“Enter Ye in at the Strait Gate”

Brant Gardner

This saying is the beginning of the end of the sermon. From this point to the end (v. 27), the sayings are all admonitions to accept and follow the gospel. Having begun by showing how the gospel differs from the law of Moses, Jesus communicates his expectation that his listeners should accept this new understanding of the fulfilled law and begin to live its precepts.

Literature: This saying first states the commandment positively: We should enter at the “strait gate.” It then reverts to the antithetical parallels that have structured most of the sayings in the sermon:

A for wide is the gate,

B and broad is the way,

C which leadeth to destruction,

D and many there be who go in thereat;

A’ Because strait is the gate,

B’ and narrow is the way,

C’ which leadeth unto life,

D’ and few there be that find it.

Structurally, this verses consists of two, two-part parallels, with the second being the antithesis of the first. In both sets, A and B are different aspects of the same image. A and B parallel A’ and B’ (gate and way), but are wide and broad, and therefore easily accessible. A’ and B’ are strait and narrow, therefore restricted.
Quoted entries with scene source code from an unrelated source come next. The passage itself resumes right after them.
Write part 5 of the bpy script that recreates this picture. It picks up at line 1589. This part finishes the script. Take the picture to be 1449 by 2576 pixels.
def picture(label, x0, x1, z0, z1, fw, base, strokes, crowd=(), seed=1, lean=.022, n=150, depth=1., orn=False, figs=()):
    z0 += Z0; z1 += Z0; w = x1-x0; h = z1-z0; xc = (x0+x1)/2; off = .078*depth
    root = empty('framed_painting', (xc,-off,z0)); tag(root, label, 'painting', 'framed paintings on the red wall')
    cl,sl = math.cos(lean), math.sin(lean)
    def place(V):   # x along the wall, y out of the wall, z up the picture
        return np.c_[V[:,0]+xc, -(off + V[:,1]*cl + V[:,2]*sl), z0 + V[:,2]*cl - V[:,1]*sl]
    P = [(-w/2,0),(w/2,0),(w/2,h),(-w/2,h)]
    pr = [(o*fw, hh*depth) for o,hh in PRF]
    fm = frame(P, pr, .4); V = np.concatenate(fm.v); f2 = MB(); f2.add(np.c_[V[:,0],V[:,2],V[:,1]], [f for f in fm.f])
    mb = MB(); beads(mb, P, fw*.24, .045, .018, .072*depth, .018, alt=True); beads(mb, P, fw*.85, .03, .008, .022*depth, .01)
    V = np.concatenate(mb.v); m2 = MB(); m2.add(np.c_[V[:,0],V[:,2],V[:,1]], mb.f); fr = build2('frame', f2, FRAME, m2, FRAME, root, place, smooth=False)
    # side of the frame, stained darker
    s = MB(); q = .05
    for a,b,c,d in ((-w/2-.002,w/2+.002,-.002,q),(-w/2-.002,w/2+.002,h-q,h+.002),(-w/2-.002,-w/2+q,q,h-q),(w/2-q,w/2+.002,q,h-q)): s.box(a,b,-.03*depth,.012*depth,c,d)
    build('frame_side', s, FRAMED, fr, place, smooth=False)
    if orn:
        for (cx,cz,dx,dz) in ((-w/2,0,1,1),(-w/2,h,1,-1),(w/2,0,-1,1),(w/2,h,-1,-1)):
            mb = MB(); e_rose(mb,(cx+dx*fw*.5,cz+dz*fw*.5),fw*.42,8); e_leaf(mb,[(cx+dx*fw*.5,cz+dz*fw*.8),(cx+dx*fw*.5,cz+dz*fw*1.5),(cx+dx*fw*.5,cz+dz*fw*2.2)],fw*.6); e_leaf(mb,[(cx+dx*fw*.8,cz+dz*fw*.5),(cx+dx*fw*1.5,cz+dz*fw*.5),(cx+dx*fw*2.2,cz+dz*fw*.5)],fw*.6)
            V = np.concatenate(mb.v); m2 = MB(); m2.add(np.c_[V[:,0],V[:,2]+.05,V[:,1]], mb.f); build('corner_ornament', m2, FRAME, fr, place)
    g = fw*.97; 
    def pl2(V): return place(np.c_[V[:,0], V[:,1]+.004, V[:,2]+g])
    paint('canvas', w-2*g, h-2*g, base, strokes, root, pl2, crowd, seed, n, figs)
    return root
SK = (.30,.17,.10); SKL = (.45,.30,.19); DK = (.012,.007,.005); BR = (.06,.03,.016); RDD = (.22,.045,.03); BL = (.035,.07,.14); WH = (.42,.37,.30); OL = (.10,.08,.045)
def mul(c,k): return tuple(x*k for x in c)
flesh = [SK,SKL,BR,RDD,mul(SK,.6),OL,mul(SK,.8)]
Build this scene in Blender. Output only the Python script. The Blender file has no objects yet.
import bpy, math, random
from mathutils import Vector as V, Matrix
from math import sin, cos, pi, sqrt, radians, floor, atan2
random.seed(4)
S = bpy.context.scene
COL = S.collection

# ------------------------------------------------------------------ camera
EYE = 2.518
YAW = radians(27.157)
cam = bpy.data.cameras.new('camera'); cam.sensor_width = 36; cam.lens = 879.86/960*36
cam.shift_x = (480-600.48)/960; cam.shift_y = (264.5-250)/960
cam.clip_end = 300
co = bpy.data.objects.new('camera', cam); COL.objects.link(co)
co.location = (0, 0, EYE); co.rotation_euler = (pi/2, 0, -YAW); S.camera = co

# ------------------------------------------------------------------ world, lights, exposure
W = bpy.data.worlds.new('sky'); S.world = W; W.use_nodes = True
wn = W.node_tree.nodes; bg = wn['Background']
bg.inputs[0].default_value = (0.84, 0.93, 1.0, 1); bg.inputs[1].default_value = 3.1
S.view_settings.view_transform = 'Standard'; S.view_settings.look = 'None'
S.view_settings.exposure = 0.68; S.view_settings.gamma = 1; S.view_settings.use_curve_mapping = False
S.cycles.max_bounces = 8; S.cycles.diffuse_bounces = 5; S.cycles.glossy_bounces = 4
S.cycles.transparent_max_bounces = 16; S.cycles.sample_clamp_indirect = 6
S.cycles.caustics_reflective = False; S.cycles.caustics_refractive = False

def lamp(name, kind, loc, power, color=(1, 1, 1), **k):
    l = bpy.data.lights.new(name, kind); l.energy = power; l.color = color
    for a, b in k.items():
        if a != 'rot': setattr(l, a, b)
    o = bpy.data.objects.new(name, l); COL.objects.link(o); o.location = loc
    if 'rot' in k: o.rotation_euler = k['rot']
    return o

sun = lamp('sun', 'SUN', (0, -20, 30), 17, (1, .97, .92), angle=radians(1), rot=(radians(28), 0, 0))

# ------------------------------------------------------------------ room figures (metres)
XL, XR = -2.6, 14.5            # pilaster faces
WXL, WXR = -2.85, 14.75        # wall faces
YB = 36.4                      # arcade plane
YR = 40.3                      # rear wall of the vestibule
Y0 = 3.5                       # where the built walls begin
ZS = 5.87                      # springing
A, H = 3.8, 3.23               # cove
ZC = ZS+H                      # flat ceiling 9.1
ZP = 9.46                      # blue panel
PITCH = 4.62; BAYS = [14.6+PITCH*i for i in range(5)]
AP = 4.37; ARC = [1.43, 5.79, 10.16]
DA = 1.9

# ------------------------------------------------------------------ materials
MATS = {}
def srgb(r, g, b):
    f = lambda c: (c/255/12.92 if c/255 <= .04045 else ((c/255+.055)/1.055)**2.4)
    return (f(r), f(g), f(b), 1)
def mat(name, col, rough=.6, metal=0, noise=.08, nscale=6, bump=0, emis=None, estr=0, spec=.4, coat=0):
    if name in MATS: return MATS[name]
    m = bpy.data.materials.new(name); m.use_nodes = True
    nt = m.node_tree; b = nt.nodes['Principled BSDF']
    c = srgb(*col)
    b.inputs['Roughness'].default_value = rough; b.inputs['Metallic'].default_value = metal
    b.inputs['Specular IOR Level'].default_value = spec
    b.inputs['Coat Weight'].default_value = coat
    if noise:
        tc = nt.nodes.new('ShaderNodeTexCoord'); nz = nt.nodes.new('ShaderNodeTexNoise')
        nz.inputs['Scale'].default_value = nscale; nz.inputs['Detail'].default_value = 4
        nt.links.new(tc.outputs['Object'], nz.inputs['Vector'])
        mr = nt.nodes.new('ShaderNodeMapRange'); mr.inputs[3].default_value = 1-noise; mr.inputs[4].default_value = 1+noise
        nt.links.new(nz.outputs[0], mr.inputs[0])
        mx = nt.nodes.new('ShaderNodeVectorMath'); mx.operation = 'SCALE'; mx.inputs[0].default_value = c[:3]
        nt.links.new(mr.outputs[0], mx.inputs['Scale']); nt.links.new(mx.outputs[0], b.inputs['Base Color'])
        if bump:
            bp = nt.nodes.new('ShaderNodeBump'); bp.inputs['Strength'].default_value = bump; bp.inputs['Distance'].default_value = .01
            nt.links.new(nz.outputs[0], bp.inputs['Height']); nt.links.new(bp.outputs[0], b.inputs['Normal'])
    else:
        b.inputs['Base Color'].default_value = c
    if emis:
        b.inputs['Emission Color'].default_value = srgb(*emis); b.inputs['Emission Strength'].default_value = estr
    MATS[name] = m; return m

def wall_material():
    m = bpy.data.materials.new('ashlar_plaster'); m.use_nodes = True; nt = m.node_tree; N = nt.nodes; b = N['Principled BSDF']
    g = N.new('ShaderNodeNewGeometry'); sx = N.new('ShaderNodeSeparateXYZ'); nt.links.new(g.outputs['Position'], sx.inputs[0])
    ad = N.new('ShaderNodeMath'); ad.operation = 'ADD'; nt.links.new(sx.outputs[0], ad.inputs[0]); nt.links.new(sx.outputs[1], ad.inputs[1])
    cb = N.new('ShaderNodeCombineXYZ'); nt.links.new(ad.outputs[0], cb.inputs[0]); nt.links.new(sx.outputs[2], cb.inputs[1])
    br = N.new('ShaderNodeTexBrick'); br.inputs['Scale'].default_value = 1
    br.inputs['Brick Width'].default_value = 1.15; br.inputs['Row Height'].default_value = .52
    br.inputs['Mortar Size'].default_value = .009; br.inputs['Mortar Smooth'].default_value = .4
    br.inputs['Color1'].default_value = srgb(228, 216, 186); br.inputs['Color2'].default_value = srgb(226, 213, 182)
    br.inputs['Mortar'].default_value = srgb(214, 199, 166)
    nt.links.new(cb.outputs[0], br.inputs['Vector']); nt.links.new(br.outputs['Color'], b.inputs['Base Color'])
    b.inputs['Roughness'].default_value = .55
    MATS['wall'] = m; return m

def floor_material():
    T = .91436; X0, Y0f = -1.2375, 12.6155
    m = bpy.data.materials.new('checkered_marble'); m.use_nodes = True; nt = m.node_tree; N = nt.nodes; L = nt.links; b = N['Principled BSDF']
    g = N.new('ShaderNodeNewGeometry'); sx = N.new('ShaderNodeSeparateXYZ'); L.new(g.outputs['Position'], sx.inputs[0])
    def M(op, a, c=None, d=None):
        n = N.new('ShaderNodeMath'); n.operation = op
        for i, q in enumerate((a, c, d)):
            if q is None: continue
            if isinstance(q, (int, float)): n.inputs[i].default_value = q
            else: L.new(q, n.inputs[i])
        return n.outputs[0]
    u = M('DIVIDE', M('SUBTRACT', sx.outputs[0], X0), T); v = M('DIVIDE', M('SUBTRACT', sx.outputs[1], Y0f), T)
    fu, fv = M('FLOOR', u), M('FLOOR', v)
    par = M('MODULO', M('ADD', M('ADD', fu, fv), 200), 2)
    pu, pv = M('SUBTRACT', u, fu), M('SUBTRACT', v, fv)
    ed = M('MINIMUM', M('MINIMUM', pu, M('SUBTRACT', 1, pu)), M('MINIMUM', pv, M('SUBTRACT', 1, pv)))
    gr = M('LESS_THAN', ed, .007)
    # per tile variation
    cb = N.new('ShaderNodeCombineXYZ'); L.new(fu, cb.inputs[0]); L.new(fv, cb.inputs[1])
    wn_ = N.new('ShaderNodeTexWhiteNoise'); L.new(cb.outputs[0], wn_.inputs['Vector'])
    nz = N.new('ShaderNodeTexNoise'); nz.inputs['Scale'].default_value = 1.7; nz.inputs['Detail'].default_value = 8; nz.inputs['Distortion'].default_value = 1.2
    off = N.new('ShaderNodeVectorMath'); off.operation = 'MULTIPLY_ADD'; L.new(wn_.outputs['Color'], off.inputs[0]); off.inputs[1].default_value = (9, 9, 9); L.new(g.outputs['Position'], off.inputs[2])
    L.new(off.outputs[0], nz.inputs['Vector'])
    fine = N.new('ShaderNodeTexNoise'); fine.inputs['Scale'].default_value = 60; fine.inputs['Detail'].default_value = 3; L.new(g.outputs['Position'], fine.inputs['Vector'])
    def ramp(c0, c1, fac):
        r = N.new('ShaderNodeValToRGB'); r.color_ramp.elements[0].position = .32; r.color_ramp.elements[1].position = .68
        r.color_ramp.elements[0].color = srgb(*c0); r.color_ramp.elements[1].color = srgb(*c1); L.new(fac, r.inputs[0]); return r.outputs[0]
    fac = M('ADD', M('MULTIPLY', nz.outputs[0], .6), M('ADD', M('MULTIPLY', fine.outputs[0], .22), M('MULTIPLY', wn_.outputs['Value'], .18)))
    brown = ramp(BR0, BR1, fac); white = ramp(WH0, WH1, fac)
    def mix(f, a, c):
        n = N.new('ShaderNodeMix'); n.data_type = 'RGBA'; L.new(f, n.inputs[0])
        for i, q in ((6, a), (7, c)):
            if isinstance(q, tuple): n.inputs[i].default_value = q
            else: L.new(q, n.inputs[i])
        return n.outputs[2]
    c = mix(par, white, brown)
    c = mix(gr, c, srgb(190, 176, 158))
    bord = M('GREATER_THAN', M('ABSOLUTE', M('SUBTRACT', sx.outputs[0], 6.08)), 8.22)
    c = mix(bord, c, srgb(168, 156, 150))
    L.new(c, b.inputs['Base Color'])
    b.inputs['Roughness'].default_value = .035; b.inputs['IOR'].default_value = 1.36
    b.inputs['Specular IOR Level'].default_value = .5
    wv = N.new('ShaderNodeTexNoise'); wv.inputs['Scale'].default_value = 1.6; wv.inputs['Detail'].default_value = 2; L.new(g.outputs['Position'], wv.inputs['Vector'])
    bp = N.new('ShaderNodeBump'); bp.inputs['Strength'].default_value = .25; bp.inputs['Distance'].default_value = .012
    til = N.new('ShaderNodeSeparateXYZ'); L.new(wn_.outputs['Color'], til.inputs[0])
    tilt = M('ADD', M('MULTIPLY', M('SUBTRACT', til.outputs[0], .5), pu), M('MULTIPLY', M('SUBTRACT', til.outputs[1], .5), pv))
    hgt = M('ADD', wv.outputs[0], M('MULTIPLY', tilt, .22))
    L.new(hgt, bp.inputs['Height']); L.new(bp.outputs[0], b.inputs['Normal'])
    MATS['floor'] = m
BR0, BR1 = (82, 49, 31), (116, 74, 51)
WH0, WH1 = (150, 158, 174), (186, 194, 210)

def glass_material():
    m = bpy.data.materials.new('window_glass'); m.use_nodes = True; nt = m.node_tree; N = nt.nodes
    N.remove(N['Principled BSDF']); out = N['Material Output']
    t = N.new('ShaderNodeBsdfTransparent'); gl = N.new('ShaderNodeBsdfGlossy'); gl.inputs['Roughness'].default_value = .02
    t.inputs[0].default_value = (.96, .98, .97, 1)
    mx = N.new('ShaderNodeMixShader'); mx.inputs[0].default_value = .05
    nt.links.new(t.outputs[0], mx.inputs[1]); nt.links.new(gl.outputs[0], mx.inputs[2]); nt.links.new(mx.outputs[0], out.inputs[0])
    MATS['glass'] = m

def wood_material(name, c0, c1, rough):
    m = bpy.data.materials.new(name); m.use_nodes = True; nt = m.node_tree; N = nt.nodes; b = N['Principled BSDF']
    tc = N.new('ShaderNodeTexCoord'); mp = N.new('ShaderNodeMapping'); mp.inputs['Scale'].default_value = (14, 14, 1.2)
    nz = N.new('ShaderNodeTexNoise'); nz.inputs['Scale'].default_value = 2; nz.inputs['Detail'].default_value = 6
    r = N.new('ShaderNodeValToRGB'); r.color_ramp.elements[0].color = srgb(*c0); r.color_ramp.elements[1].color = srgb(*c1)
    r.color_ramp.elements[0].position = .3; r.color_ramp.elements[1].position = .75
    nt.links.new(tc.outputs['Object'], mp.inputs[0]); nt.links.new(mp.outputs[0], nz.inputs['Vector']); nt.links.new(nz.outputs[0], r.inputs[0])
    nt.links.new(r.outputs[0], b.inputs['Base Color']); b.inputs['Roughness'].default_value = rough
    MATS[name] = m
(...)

Following these opening elements, the phrases continue to be parallel, but to emphasize an antithesis. The imagery here is one of traveling along a road. Unlike the earlier saying, in which the seeker went a short distance to a kinsman’s door, this journey is longer and will take more time. There are two routes: one wide and one narrow. The contrast may be the difference between public and private roadways. The public way leading to a city of refuge was broad—thirty-two cubits (sixteen yards) across. An ordinary public way was six cubits and a private way was only four cubits.

Broad or narrow, a roadway is still a road. The saying does not imply that one road is easier or harder than the other; but there are naturally fewer people on the narrow road—not because it cannot hold as many (although this is true), but because few “find” it. Thus, the Savior apparently is contrasting between the private and public. Believers who find the private road will be a minority among a majority that pursues a public way. (See also commentary accompanying 2 Nephi 31:9.)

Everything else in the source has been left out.